Okay – not completely convinced to be honest here, Kip.
First up I am not against the concept of geo and the principle of it sounds wonderful. However I find your article a bit inconsistent in direction.
Iceland is discussed and used as a prime example of geo-thermal energy, with the important word being ‘energy’. Most of this ‘energy’ seems to be claimed via heating, not actually electricity production. Yes I understand that a useful percent of Iceland electricity is from geo-thermal (25% ?), but using G-T to warm your bathwater is not the same as running major industry.

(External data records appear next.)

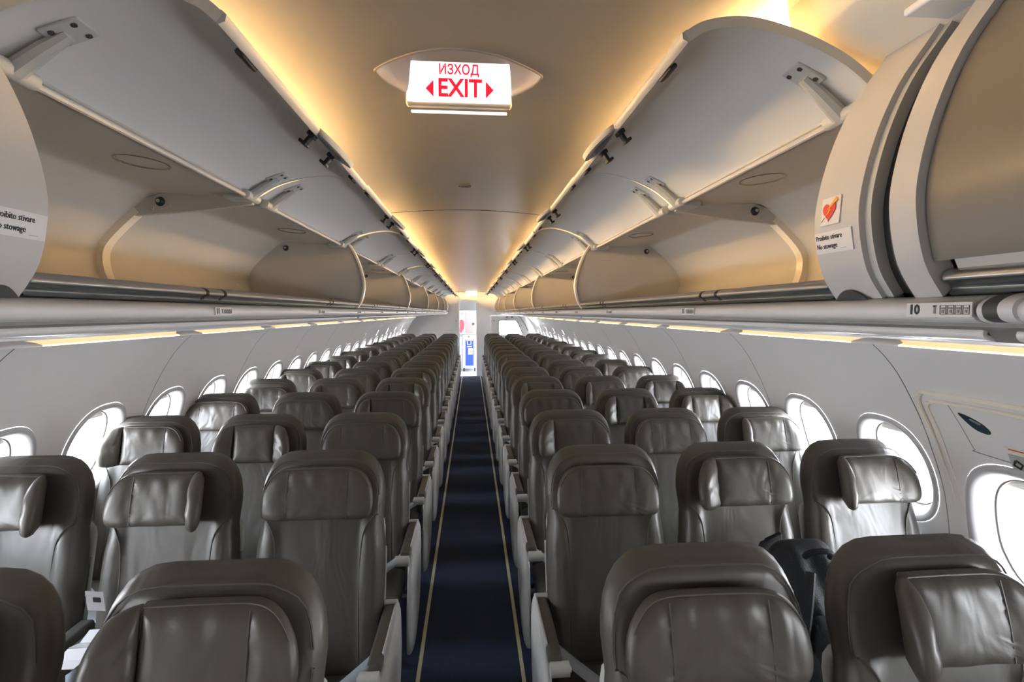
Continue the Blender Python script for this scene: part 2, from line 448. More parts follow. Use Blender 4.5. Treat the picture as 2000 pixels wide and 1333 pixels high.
# outer fuselage lining above the bins, closes the section
up = MB()
sec = spline([(1.50, 1.54), (1.46, 1.75), (1.38, 2.0), (1.15, 2.25), (0.8, 2.42), (0.4, 2.48), (0, 2.50)], 6)
for s in (1, -1): up.add(*sheet(sec, Y0, 15.7, s))
mk('trim_1', up.v, up.f, 'bulk')['kind'] = 'structure'
# outer skin behind the sidewalls with openings left at the windows (upper and lower bands only)
sk = MB()
for s in (1, -1):
    sk.add(*sheet([(1.60, -0.05), (1.78, 0.2), (1.87, 0.55), (1.90, 0.76)], Y0, 15.7, s))
    sk.add(*sheet([(1.85, 1.33), (1.75, 1.45), (1.60, 1.60), (1.50, 1.70)], Y0, 15.7, s))
mk('trim_2', sk.v, sk.f, 'bulk')['kind'] = 'structure'

# --- ceiling
ce = empty('ceiling', kind='structure')
def cz(x):
    a = abs(x+0.02)
    return 2.257 - 0.13*a*a if a < 0.42 else 2.2341 - 0.13*(a-0.42) + 1.1*(a-0.42)**2
CX = [-0.78 + 1.56*i/40 for i in range(41)]
EYE = [( -0.228, 1.268), (-0.219, 1.305), (-0.20, 1.345), (-0.165, 1.385), (-0.115, 1.413), (-0.03, 1.428), (0.06, 1.415), (0.11, 1.388), (0.145, 1.348), (0.166, 1.31), (0.176, 1.272), (0.168, 1.252), (0.125, 1.215), (0.06, 1.175), (-0.03, 1.155), (-0.115, 1.172), (-0.18, 1.212), (-0.219, 1.248)]
EYE = EYE[::-1]
def closed_spline(pts, n):
    k = len(pts); out = []
    for i in range(k):
        p0, p1, p2, p3 = [Vector(pts[(i+j-1) % k]) for j in range(4)]
        for q in range(n):
            t = q/n; out.append(tuple(0.5*((2*p1) + (p2-p0)*t + (2*p0-5*p1+4*p2-p3)*t*t + (3*p1-p0-3*p2+p3)*t**3)))
    return out
EYE = closed_spline(EYE, 3)
k = -4
while True:
    ya = 1.83 + 1.085*k; yb = ya + 1.085; k += 1
    if ya < Y0: ya = Y0
    if ya > 13.4: break
    if yb > 13.5: yb = 13.68
    g = 0.004
    ya_, yb_ = ya+(g if abs(ya-0.745) > .01 else 0), yb-(g if abs(yb-0.745) > .01 else 0)
    if ya < 1.3 < yb:
        V = []; F = []
        left = [x for x in CX if x < -0.40] + [-0.40]; right = [0.36] + [x for x in CX if x > 0.36]
        for row in (left, right):
            n = len(row); nn = len(V)
            V += [(x, ya_, cz(x)) for x in row] + [(x, yb_, cz(x)) for x in row]
            F += [(nn+i, nn+i+1, nn+n+i+1, nn+n+i) for i in range(n-1)]
        mid = [-0.40 + 0.76*i/16 for i in range(17)]
        for q0, q1 in ((ya_, 0.98),):
            n = len(mid); nn = len(V)
            V += [(x, q0, cz(x)) for x in mid] + [(x, q1, cz(x)) for x in mid]
            F += [(nn+i, nn+i+1, nn+n+i+1, nn+n+i) for i in range(n-1)]
        v, f = hole_cell(lambda u, v: (u, v, cz(u)), (-0.40, 0.36, 0.98, yb_), EYE)
        nn = len(V); V += v; F += [tuple(a+nn for a in q) for q in f]
        mk('ceiling_panel', V, F, 'ceil', ce, fix=False)
        # scooped recess that holds the sign
        V = []; F = []; n = len(EYE)
        cxe, cye = -0.026, 1.29
        for r, dz in ((1.0, 0.0), (0.985, -0.004), (0.96, 0.002), (0.945, 0.02), (0.93, 0.06), (0.91, 0.11), (0.85, 0.135)):
            for x, y in EYE: V.append((cxe+(x-cxe)*r, cye+(y-cye)*r, cz(x)+dz))
        for a in range(6):
            for i in range(n): F.append((a*n+i, a*n+(i+1) % n, (a+1)*n+(i+1) % n, (a+1)*n+i))
        F.append(tuple(range(6*n, 7*n)))
        mk('sign_recess', V, F, 'ceil', ce)
    else:
        n = len(CX)
        V = [(x, ya_, cz(x)) for x in CX] + [(x, yb_, cz(x)) for x in CX]
        mk('ceiling_panel', V, [(i, i+1, n+i+1, n+i) for i in range(n-1)], 'ceil', ce, fix=False)
    # pale joint strip in the gap
    n = len(CX)
    V = [(x, yb-0.006, cz(x)-0.0012) for x in CX] + [(x, yb+0.006, cz(x)-0.0012) for x in CX]
    if abs(yb-0.745) > .01: mk('joint_strip', V, [(i, i+1, n+i+1, n+i) for i in range(n-1)], 'seam' if 2.8 < yb < 3 else 'edge', ce, fix=False)
    # warm cove tube on each side; the tubes of the second bay are unlit
    for s in (-1, 1):
        dark = abs(ya-1.83) < 0.01 or yb < 0.8
        b = MB(); b.prism([(s*0.760, 2.205), (s*0.745, 2.213), (s*0.745, 2.285), (s*0.760, 2.290)], (ya+0.02 if not 0.5 < ya < 1 else 1.02), (yb-0.02 if yb < 13.6 else 13.1))
        b.build('cove_light', 'edge' if dark else 'cove', ce, smooth=False)
        b = MB(); b.box(s*0.776-0.001, s*0.776+0.001, ya, yb, 2.15, 2.32); b.build('cove_back', 'white', ce, smooth=False)
# small slot fitting on the unlit panel
b = MB(); b.rbox(-0.055, 0.0, 2.349, 2.369, 2.249, 2.256, 0.003); o = b.build('sensor_slot', 'gink', ce)
b = MB(); b.box(-0.045, -0.01, 2.355, 2.362, 2.2475, 2.2495); b.build('sensor_gap', 'black', ce)

# --- rear bulkheads
wb = empty('wall_back', kind='structure')
def arch(x0, x1, z0, z1, r, which):
    pass
b = MB(); b.box(-1.75, -0.315, 13.70, 13.74, 0, 2.45); b.build('bulkhead_panel', 'bulk', wb, smooth=False)
b = MB(); b.box(-0.36, -0.315, 13.68, 13.70, 0, 2.02); b.build('door_post', 'bulkw', wb, smooth=False)
b = MB(); b.box(0.125, 0.50, 13.70, 13.76, 0, 2.45); b.build('white_partition', 'bulkw', wb, smooth=False)
b = MB(); b.box(-0.315, 0.125, 13.70, 13.74, 1.985, 2.45); b.build('header_panel', 'bulkw', wb, smooth=False)
b = MB(); b.box(0.50, 1.75, 13.72, 13.75, 1.62, 2.45); b.build('upper_panel', 'bulkw', wb, smooth=False)
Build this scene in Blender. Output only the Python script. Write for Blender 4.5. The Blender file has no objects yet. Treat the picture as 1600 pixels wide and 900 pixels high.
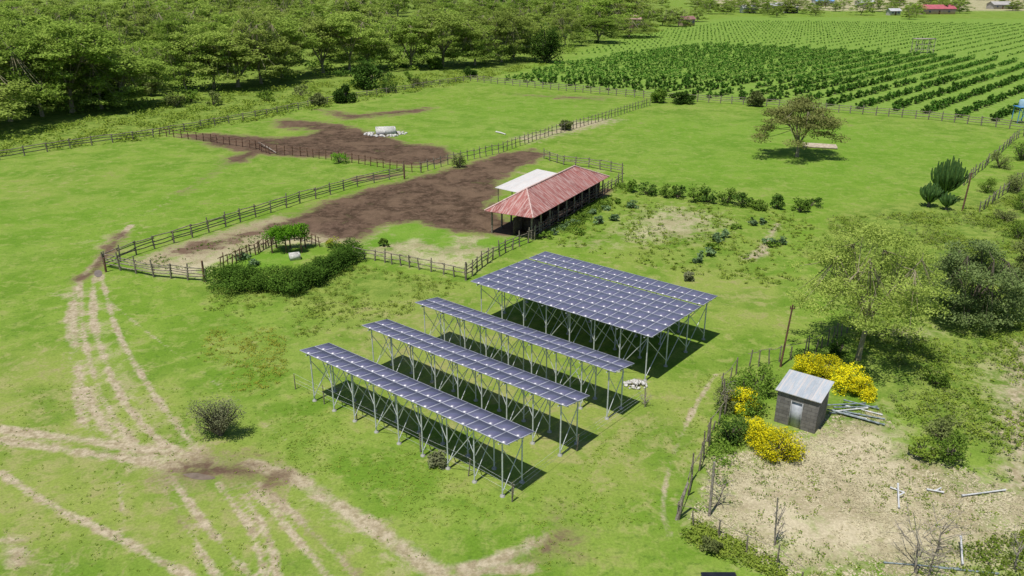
import bpy, math, numpy as np
from mathutils import Vector, Matrix
rad=math.radians
scene=bpy.context.scene
CAMH=22.0; PITCH=rad(21.5); FOC=1244.0
SP,CP=math.sin(PITCH),math.cos(PITCH)
# site survey: bearing readings (1600x900 survey sheet) -> metres on the ground plane
def G(px,py,z=0.0):
    u=-(py-450)/FOC; r=(px-800)/FOC
    t=(CAMH-z)/(SP-u*CP)
    return (r*t,(CP+u*SP)*t)
def GL(lst): return [G(*p) for p in lst]

# ---------------------------------------------------------------- scene, light, camera
w=bpy.data.worlds.new("World"); scene.world=w; w.use_nodes=True
nt=w.node_tree; nt.nodes.clear()
o=nt.nodes.new('ShaderNodeOutputWorld'); bg=nt.nodes.new('ShaderNodeBackground'); sk=nt.nodes.new('ShaderNodeTexSky')
sk.sky_type='NISHITA'; sk.sun_disc=False; sk.sun_elevation=rad(69); sk.sun_rotation=rad(217); sk.altitude=1800
bg.inputs[1].default_value=0.10
nt.links.new(sk.outputs[0],bg.inputs[0]); nt.links.new(bg.outputs[0],o.inputs[0])
sl=bpy.data.lights.new("sun","SUN"); sl.energy=4.7; sl.angle=rad(0.5); sl.color=(1.0,0.96,0.89)
so=bpy.data.objects.new("sun",sl); scene.collection.objects.link(so)
el=rad(69); sd=Vector((-0.6*math.cos(el),-0.8*math.cos(el),math.sin(el)))
so.rotation_euler=sd.to_track_quat('Z','Y').to_euler(); so.location=(-30,-40,80)
cd=bpy.data.cameras.new("camera"); cd.sensor_width=36; cd.lens=28; cd.clip_end=8000; cd.clip_start=0.5
co=bpy.data.objects.new("camera",cd); scene.collection.objects.link(co)
co.location=(0,0,CAMH); co.rotation_euler=(math.pi/2-PITCH,0,0); scene.camera=co
scene.view_settings.view_transform='Standard'; scene.view_settings.look='None'; scene.view_settings.exposure=0

# ---------------------------------------------------------------- material helpers
class NT:
    def __init__(s,name):
        s.m=bpy.data.materials.new(name); s.m.use_nodes=True; s.t=s.m.node_tree; s.t.nodes.clear()
        s.out=s.n('ShaderNodeOutputMaterial')
    def n(s,t): return s.t.nodes.new(t)
    def l(s,a,b): s.t.links.new(a,b)
    def coord(s):
        c=s.n('ShaderNodeTexCoord'); return c.outputs['Object']
    def noise(s,co,scale,detail=4,rough=.55,dist=0.0):
        n=s.n('ShaderNodeTexNoise'); n.inputs['Scale'].default_value=scale; n.inputs['Detail'].default_value=detail
        n.inputs['Roughness'].default_value=rough; n.inputs['Distortion'].default_value=dist
        if co is not None: s.l(co,n.inputs['Vector'])
        return n.outputs['Fac']
    def math(s,op,a,b=None,c=None):
        n=s.n('ShaderNodeMath'); n.operation=op
        for i,v in enumerate((a,b,c)):
            if v is None: continue
            if isinstance(v,(int,float)): n.inputs[i].default_value=v
            else: s.l(v,n.inputs[i])
        return n.outputs[0]
    def ss(s,v,lo,hi):
        n=s.n('ShaderNodeMapRange'); n.interpolation_type='SMOOTHSTEP'; s.l(v,n.inputs[0])
        n.inputs[1].default_value=lo; n.inputs[2].default_value=hi; return n.outputs[0]
    def mix(s,f,a,b,mode='MIX'):
        n=s.n('ShaderNodeMix'); n.data_type='RGBA'; n.blend_type=mode
        for i,v in ((0,f),(6,a),(7,b)):
            if isinstance(v,(int,float)): n.inputs[i].default_value=v
            elif isinstance(v,tuple): n.inputs[i].default_value=(*v,1)
            else: s.l(v,n.inputs[i])
        return n.outputs[2]
    def princ(s,col,rough=.8,spec=.3,metal=0,bump=None,bstr=.4,bdist=.05):
        p=s.n('ShaderNodeBsdfPrincipled')
        if isinstance(col,tuple): p.inputs['Base Color'].default_value=(*col,1)
        else: s.l(col,p.inputs['Base Color'])
        if isinstance(rough,(int,float)): p.inputs['Roughness'].default_value=rough
        else: s.l(rough,p.inputs['Roughness'])
        p.inputs['Specular IOR Level'].default_value=spec; p.inputs['Metallic'].default_value=metal
        if bump is not None:
            b=s.n('ShaderNodeBump'); b.inputs['Strength'].default_value=bstr; b.inputs['Distance'].default_value=bdist
            s.l(bump,b.inputs['Height']); s.l(b.outputs[0],p.inputs['Normal'])
        s.l(p.outputs[0],s.out.inputs[0]); return p
def mat2(name,a,b,scale=3,rough=.8,spec=.3,metal=0,bstr=.3,bdist=.03,detail=3):
    t=NT(name); c=t.coord(); n=t.noise(c,scale,detail,.65); f=t.ss(n,.32,.68)
    t.princ(t.mix(f,a,b),rough,spec,metal,n if bstr>.1 else None,bstr,bdist); return t.m
def leafmat(name,dark,light,extra=None,trans=.25,exf=.1,hue=None):
    t=NT(name); c=t.coord(); g=t.n('ShaderNodeNewGeometry'); r=g.outputs['Random Per Island']
    oi=t.n('ShaderNodeObjectInfo')
    n=t.noise(c,.55,1); f=t.math('ADD',t.math('MULTIPLY',r,.55),t.math('MULTIPLY',t.ss(n,.38,.62),.45))
    col=t.mix(f,dark,light)
    if hue: col=t.mix(t.math('MULTIPLY',oi.outputs['Random'],.75),col,hue)
    if extra:
        e=t.math('GREATER_THAN',r,1-exf); col=t.mix(e,col,extra)
    v=t.math('ADD',t.math('MULTIPLY',t.math('FRACT',t.math('MULTIPLY',oi.outputs['Random'],7.3)),.45),.78)
    cmb=t.n('ShaderNodeCombineXYZ'); 
    for i in range(3): t.l(v,cmb.inputs[i])
    col=t.mix(1.0,col,cmb.outputs[0],'MULTIPLY')
    d=t.n('ShaderNodeBsdfDiffuse'); tr=t.n('ShaderNodeBsdfTranslucent'); mx=t.n('ShaderNodeMixShader')
    t.l(col,d.inputs[0]); t.l(col,tr.inputs[0]); mx.inputs[0].default_value=trans
    t.l(d.outputs[0],mx.inputs[1]); t.l(tr.outputs[0],mx.inputs[2]); t.l(mx.outputs[0],t.out.inputs[0]); return t.m

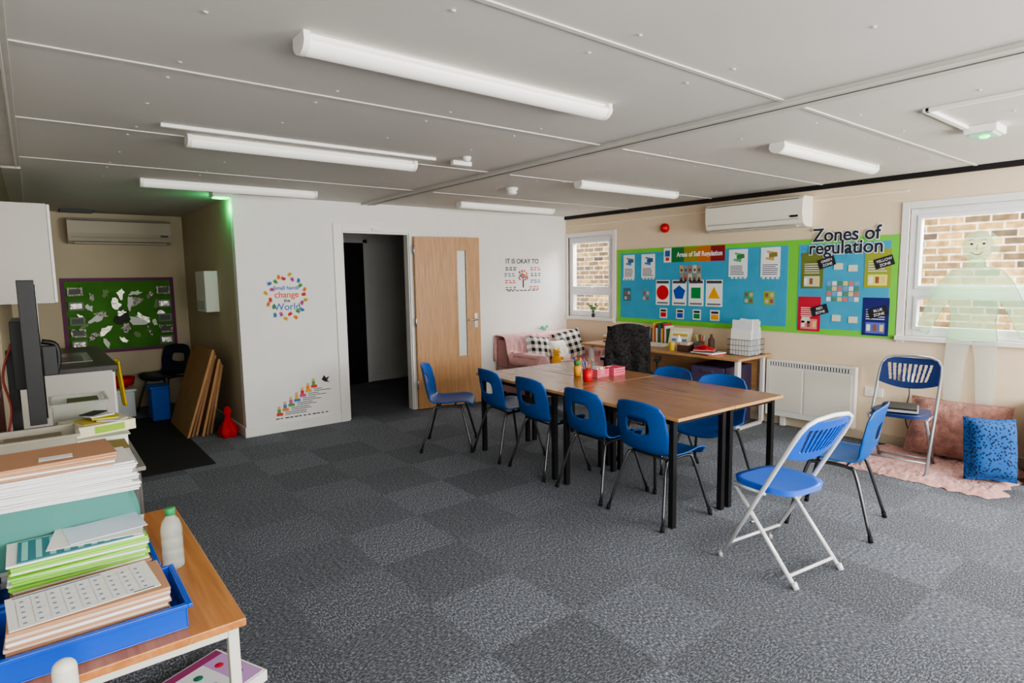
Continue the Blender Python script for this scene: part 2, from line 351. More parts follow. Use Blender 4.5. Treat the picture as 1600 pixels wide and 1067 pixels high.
def ac(name,X,L,m):
    b=MB(); pr=[(0,0),(.0,.29),(-.17,.29),(-.205,.26),(-.21,.12),(-.18,.03),(-.12,0)]
    n=len(pr);vs=[(0,p[0],p[1]) for p in pr]+[(L,p[0],p[1]) for p in pr]
    fs=[tuple(range(n)),tuple(range(n,2*n))[::-1]]+[(i,n+i,n+(i+1)%n,(i+1)%n) for i in range(n)]
    b.add(vs,fs,m); gg=mat('grille_grey',(150,148,140),.5)
    b.box(.04,L-.04,-.214,-.2,.262,.266,dark); b.box(.03,L-.03,-.216,-.209,.07,.075,gg); b.box(.06,L-.06,-.19,-.14,.0,.012,mat('louvre',(190,186,176),.5))
    for k in range(8): b.box(.05,L-.05,-.16+.018*k,-.155+.018*k,.29,.295,gg)
    b.box(L-.12,L-.04,-.213,-.208,.09,.11,dark)
    o=b.make(name,.01,segs=3); o.matrix_world=X; return o
RR=Matrix(((0,1,0,0),(-1,0,0,0),(0,0,1,0),(0,0,0,1)))
ac('wall_air_conditioner',Matrix.Translation((6.0,3.88,2.01))@RR,1.06,acm)
ac('wall_air_conditioner.001',Matrix.Translation((.36,8.8,2.03)),1.05,mat('ac_beige',(184,173,154),.5))

gg=mat('grille_grey',(150,148,140),.5)
b=MB(); b.box(5.92,5.98,2.33,3.20,.10,.68,trimw); b.box(5.915,5.92,2.36,2.80,.16,.60,acm); b.box(5.915,5.92,2.82,3.17,.16,.60,acm)
b.box(5.914,5.92,2.37,3.17,.62,.66,mat('grille_dark',(90,90,88),.5))
for k in range(30): b.box(5.910,5.915,2.37+k*.027,2.385+k*.027,.622,.658,trimw)
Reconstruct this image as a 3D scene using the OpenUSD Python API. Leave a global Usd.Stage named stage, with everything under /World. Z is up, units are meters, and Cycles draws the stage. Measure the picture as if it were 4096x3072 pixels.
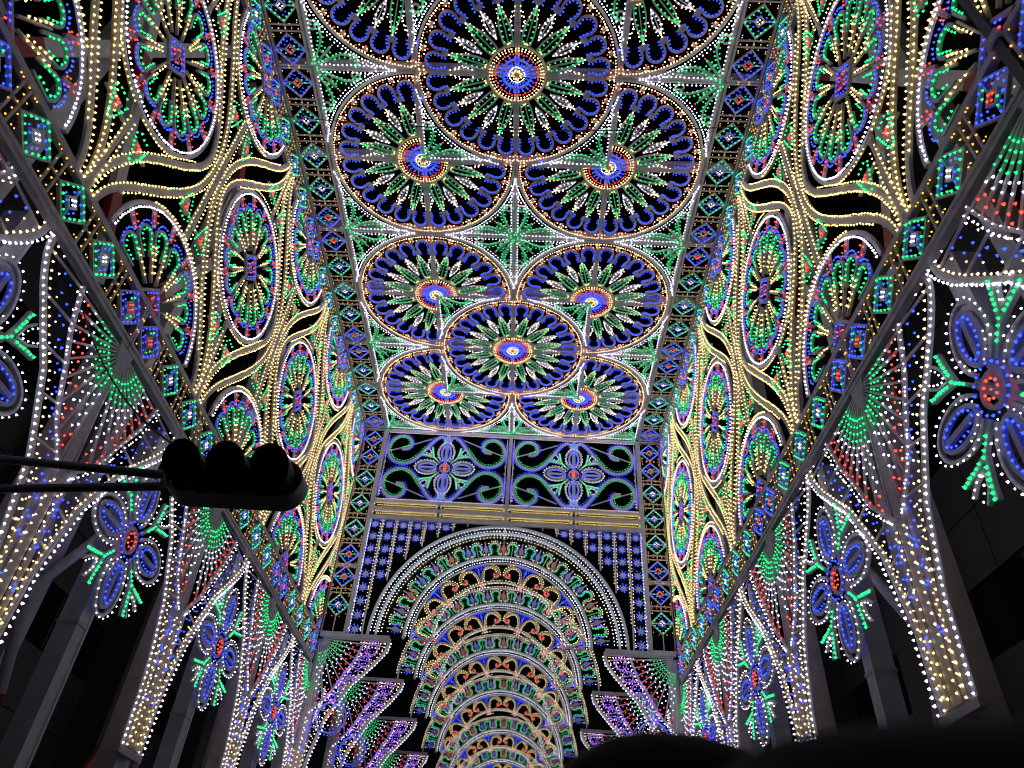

Next point is that Geo-Thermal, like wind and solar, is not free, because while the earth always (in context of our discussion, not life cycle of the solar system) has ‘hot rocks’ it does not always have 4km long drill shafts. Those aren’t free. You have to make those yourself. While I do have a small professional history in hard rock mining deep in the dusty depths of my working career, it is both small and dusty so I would not like to stake my rep on the costs involved in drilling and maintaining such shafts, but I would suggest that anything that requires a 4km hole to be dug first is not going to break even in the short term.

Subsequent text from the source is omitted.